Records for processing
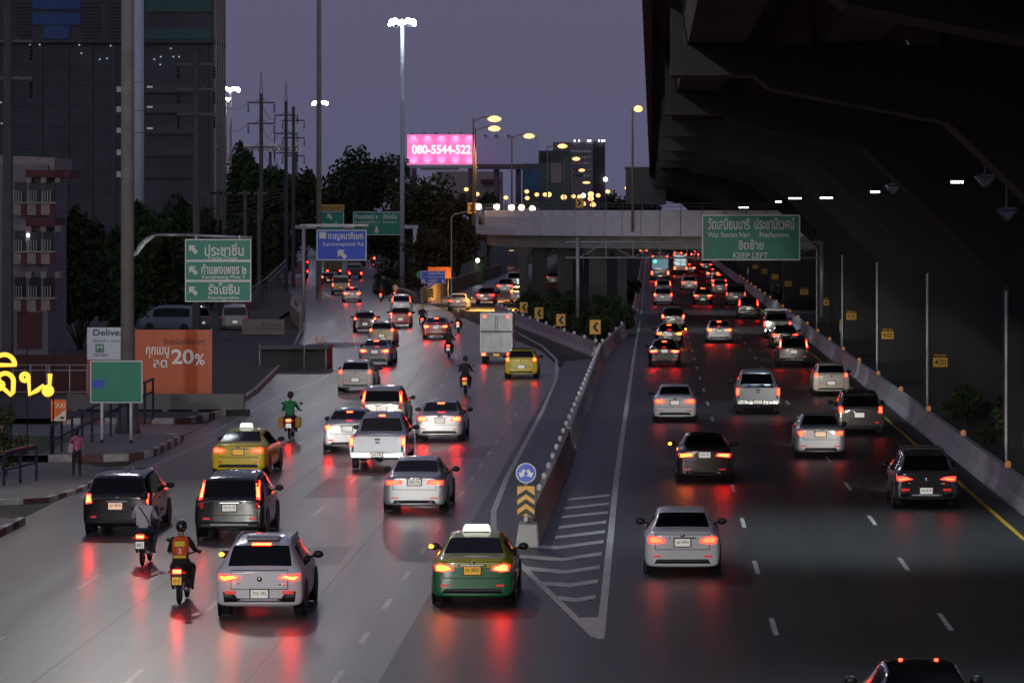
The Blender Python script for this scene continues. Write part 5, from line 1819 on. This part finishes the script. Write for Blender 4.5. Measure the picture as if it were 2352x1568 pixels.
# --- right carriageway
c = car('sedan', 1567, 1318, WHITE, 'white sedan alone at the front of the right carriageway', RG, 0, False, num='ฆฬ 8404', head=HN)
c = car('saloon', 1618, 1106, BROWN, 'dark brown saloon with its left indicator flashing', RG, 0, True, 1, num='1กพ 22', head=HN, hm=False)
c = car('compact', 1883, 1050, SILVER, 'silver compact sedan in the middle of the right carriageway', RG, 0, False, metal=.45, head=HN, plate='plate_lit')
c = car('crossover', 2124, 1166, (.035, .03, .034), 'dark suv with black roof rack beside the right barrier', RG, 0, False, num='กม 619', head=HN)
roof_rails(c, .58, 1.60, m='black', cross=True)
c = car('saloon', 2128, 1770, BLACK, 'black saloon cut off by the bottom edge of the frame', RG, 0, False)
for s in (-1, 1):
    MB().ball((s * .28, 2.2, 1.485), .035, .035, .02, 8, 5).build('roof_marker', M['core'], c)
c = car('mpv', 1975, 998, (.07, .06, .058), 'dark wagon with pale lit bumper in the right lane', RG, 0, False, head=HN)
c = car('sedan', 1550, 968, WHITE, 'white sedan with black diffuser in the left lane ahead', RG, 0, False, head=HN)
c = car('pickup', 1740, 950, GREY, 'grey pickup carrying people and blue bundles in its bed', RG, 0, False, cat='pickup', name='pickup_truck', metal=.3, head=HN)
for i, (x, y, m_, r_) in enumerate(((-.45, .7, (.03, .06, .25), .26), (.1, 1.1, (.03, .03, .035), .30), (.5, .8, (.05, .05, .06), .25))):
    tag(MB().ball((0, 0, .22), r_, r_ * .9, .30, 9, 6).ball((.1, .1, .35), r_ * .6, r_ * .6, .25, 8, 5).build('cloth_bundle', mat('bundle', m_, .8), None, True, (c.location.x + x, c.location.y + y, .64)),
        ('blue', 'large black', 'small dark')[i] + ' bundle lying in the grey pickup bed', 'bundle', 'bundles in the pickup bed')
c = car('hatchback', 1908, 908, (.66, .60, .50), 'cream hatchback close to the right barrier', RG, 0, False, head=HF)
c = car('suv', 1822, 842, DGREY, 'dark grey suv with hooked lights in the right lane', RG, 0, True, metal=.3, head=HF)
c = car('sedan', 1803, 800, BLACK, 'black sedan just ahead of the dark grey suv', RG, 0, False, head=HF)
c = car('pickup', 1785, 776, (.10, .11, .11), 'dark pickup with a roof bar ahead of the black sedan', RG, 0, False, cat='pickup', name='pickup_truck', head=HF)
MB().box(-.80, .80, 1.6, 1.75, 1.82, 1.95).build('roof_bar', M['steel'], c)
c = car('sedan', 1652, 787, SILVER, 'silver sedan in the middle lane behind the black suv', RG, 0, True, metal=.4, head=HF)
c = car('saloon', 1526, 842, BLACK, 'black saloon with long brake lights nearest the left barrier', RG, 0, True, head=HF)
c = car('sedan', 1537, 796, BLACK, 'black sedan with its right indicator flashing', RG, 0, True, 0, head=HF)
c = car('mpv', 1546, 757, (.016, .014, .018), 'dark people carrier third in the left lane queue', RG, 0, True, head=HF)
c = car('mpv', 1523, 701, (.42, .42, .46), 'silver people carrier behind the silver suv in the left lane', RG, 0, True, metal=.3, head=HF)
c = car('suv', 1523, 679, (.35, .34, .33), 'silver suv behind the blue lit bus', RG, 0, True, metal=.3, head=HF)
c = car('crossover', 1614, 700, BLACK, 'black suv in the middle lane beside the grey van', RG, 0, True, head=HF)
c = car('crossover', 1583, 667, (.66, .62, .55), 'white suv behind the pale lit truck', RG, 0, False, head=HF)
c = car('van', 1690, 701, (.14, .145, .14), 'grey panel van in the right lane', RG, 0, False, cat='van', name='van', head=HF)
c = car('suv', 1719, 732, BLACK, 'black suv braking behind the grey van', RG, 0, True, head=HF)
c = car('hatchback', 1653, 676, (.45, .42, .42), 'silver hatchback ahead of the grey van', RG, 0, True, head=HF)
c = car('crossover', 1651, 662, SILVER, 'silver suv hidden behind the silver hatchback', RG, 0, True)
c = car('sedan', 1637, 643, SILVER, 'silver sedan far ahead in the right lane', RG, 0, True, head=HF)
c = car('crossover', 1622, 621, BLACK, 'small black suv braking below the green sign', RG, 0, True)
c = car('sedan', 1604, 604, GREY, 'grey sedan at the left edge of the green sign', RG, 0, True)
c = car('sedan', 1584, 629, DGREY, 'dark sedan right of the pale lit truck', RG, 0, True)
c = car('sedan', 1557, 591, DGREY, 'distant dark sedan under the truss gantry', RG, 0, True)
c = car('sedan', 1596, 594, GREY, 'distant grey sedan left of the green sign corner', RG, 0, True)
c = car('sedan', 1478, 585, DGREY, 'farthest dark car at the left of the gantry opening', RG, 0, True)


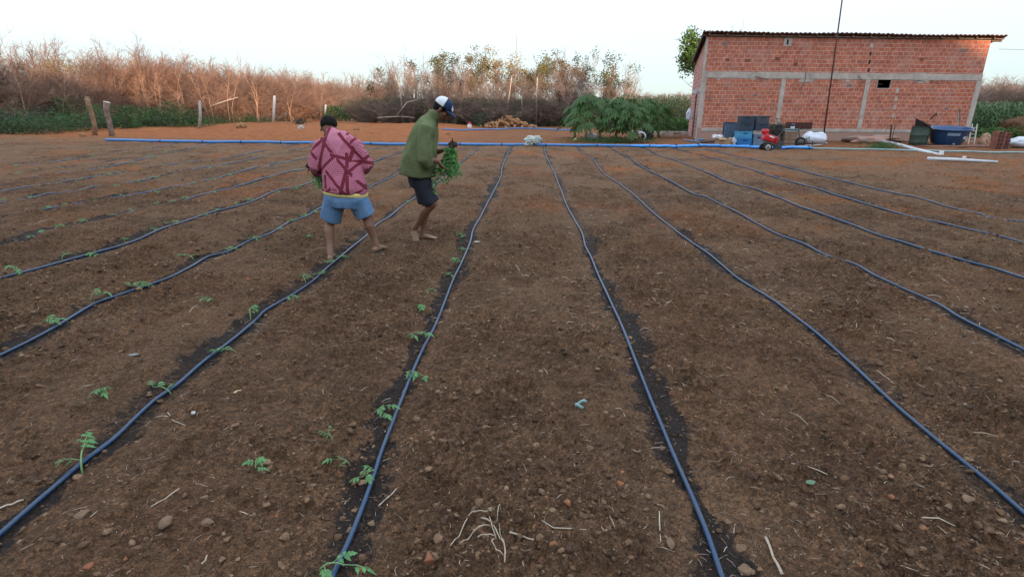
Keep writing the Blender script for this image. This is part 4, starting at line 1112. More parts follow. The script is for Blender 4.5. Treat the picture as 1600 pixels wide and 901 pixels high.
# cardboard box, rags
M_card = mat('cardboard', (.33, .22, .13), .9, .2, 6)
a = P(1120, 226, gY + .1); b = P(1141, 226, gY + .1); w = b.x - a.x
r = empty('cardboard_box', ((a.x + b.x) / 2, gY + .25, a.z), .08, 'open brown cardboard box beside the blue crates', 'box')
MB().box((0, 0, .13), (w, .34, .26), bevel=.004).build('body', M_card, r)
MB().box((-w * .2, -.20, .26), (w * .55, .16, .008), Matrix.Rotation(.5, 3, 'X')).build('flap', M_card, r)
MB().box((w * .52, 0, .27), (.16, .3, .008), Matrix.Rotation(-.4, 3, 'Y')).build('flap', M_card, r)
M_rag = mat('white_cloth', (.62, .64, .68), .8, .12, 6, bump=.3, bscale=10)
M_sack = mat('white_woven_sack', (.55, .60, .68), .75, .1, 5, bump=.35, bscale=60)
def lump(name, c, r, m, label, cat_, seed, amp=.25, zf=.0, par=None, freq=3.0):
    rg_ = random.Random(seed); mb = MB(); mb.ball((0, 0, 0), (1, 1, 1), sub=4)
    for v in mb.bm.verts:
        d_ = v.co.copy()
        n_ = (vn(np.array([d_.x * freq + seed]), np.array([d_.y * freq + d_.z * 2.3]), seed)[0] - .5) * 2 + .5 * (vn(np.array([d_.x * freq * 2.7 + d_.z * 5]), np.array([d_.y * freq * 2.7 - seed]), seed)[0] - .5)
        v.co = d_ * (1 + amp * n_)
        if v.co.z < -.55: v.co.z = -.55 - (v.co.z + .55) * .1
        v.co = Vector((v.co.x * r[0], v.co.y * r[1], (v.co.z + .55) * r[2]))
    o = mb.build(name, m, par, True, loc=c)
    if label: tag(o, label, cat_)
    return o
c = P(1121, 214, gY + .25); c.z = P(1121, 216, gY + .25).z
lump('crumpled_cloth', c, (.22, .14, .10), M_rag, 'crumpled white cloth thrown on the cardboard box', 'cloth', 3, .45)
c = GH(1147, 227.5); lump('plastic_bag', c, (.15, .13, .20), M_rag, 'small whitish plastic bag between cardboard box and blue crates', 'bag', 5, .4)
# white sacks
def sack(px0, px1, pyt, pyb, label, seed, dY=0):
    c = GH((px0 + px1) / 2, pyb); c.y += dY; a = P(px0, pyb, c.y); b = P(px1, pyb, c.y); t = P((px0 + px1) / 2, pyt, c.y)
    rx = (b.x - a.x) / 2; r = empty('sack', c, random.Random(seed).uniform(-.2, .2), label, 'sack', 'white filled sacks lying in the yard')
    mb = MB(); mb.ball((0, 0, 0), (1, 1, 1), sub=4)
    for v in mb.bm.verts:
        d_ = v.co; sx = math.copysign(abs(d_.x) ** .7, d_.x)
        n_ = .10 * (vn(np.array([d_.x * 2.6 + seed]), np.array([d_.y * 2 + d_.z * 2.6]), seed)[0] - .5) + .05 * (vn(np.array([d_.x * 9]), np.array([d_.z * 9 + d_.y * 7]), seed)[0] - .5)
        th = (1 - abs(d_.x) ** 3 * .55)
        v.co = Vector((sx * rx * (1 + n_), d_.y * .42 * (1 + n_), max(-.03, (d_.z * .5 * th + .42)) * (t.z - c.z) * (1.08 + n_ * 2)))
    mb.build('sack_body', M_sack, r, True)
    MB().tube([(rx * .9, 0, .05), (rx * 1.03, -.02, .07), (rx * 1.12, -.03, .05)], [(.13, .05), (.06, .03), (.10, .02)], n=10, side=(0, 1, 0)).build('sack_mouth', M_sack, r, True)
    return r
sack(1253, 1289, 206, 225.5, 'bulging white sack by the foot of the leaning pole', 7)
sack(1573, 1625, 214, 231, 'bulging white sack at the right edge of the photo', 9)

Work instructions
Using the records above, copy every line that has the word "picture" in it.

Answer for this exercise
The Blender Python script for this scene continues. Write part 5, from line 1819 on. This part finishes the script. Write for Blender 4.5. Measure the picture as if it were 2352x1568 pixels.
Keep writing the Blender script for this image. This is part 4, starting at line 1112. More parts follow. The script is for Blender 4.5. Treat the picture as 1600 pixels wide and 901 pixels high.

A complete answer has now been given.